Poultry report is positive, says NFU
UK - Today’s Environment, Food and Rural Affairs Select Committee report is right to point out that competition for the UK poultry sector needs to be fair if the industry is to survive.
The House of Commons committee report concludes that high UK animal welfare standards result in extra costs to producers that foreign competitors do not have to bear.
Coupled with increasing trade liberalisation that encourages cheaper imports, this cost burden is putting the domestic industry under financial pressure.
NFU poultry chairman Charles Bourns said the NFU fully agreed with the main thrust of the report that all products offered for sale on the European market must be produced to equivalent standards.
He said: “The NFU has been making this very point for some time. British farmers are incredulous when their efforts to produce to high welfare standards are undermined by imported poultry and eggs produced to lower standards.

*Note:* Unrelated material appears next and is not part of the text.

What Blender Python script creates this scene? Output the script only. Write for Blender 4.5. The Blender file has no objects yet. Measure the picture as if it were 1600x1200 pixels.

“It is patently unfair to offer shoppers chicken and eggs produced to standards lower than that of our own country while increasing the regulatory burden on domestic producers.”
The NFU also welcomes the report’s suggestion that the public sector should be prepared to buy British products rather than cheaper ones from countries not subject to the same standards.
Britain consumes about 1.7 million tonnes of poultry meat each year, with 350,000 of this imported - a three-fold rise in the last ten years. This imported produce is worth nearly £277 million a year - money that could be going into Britain's own poultry industry.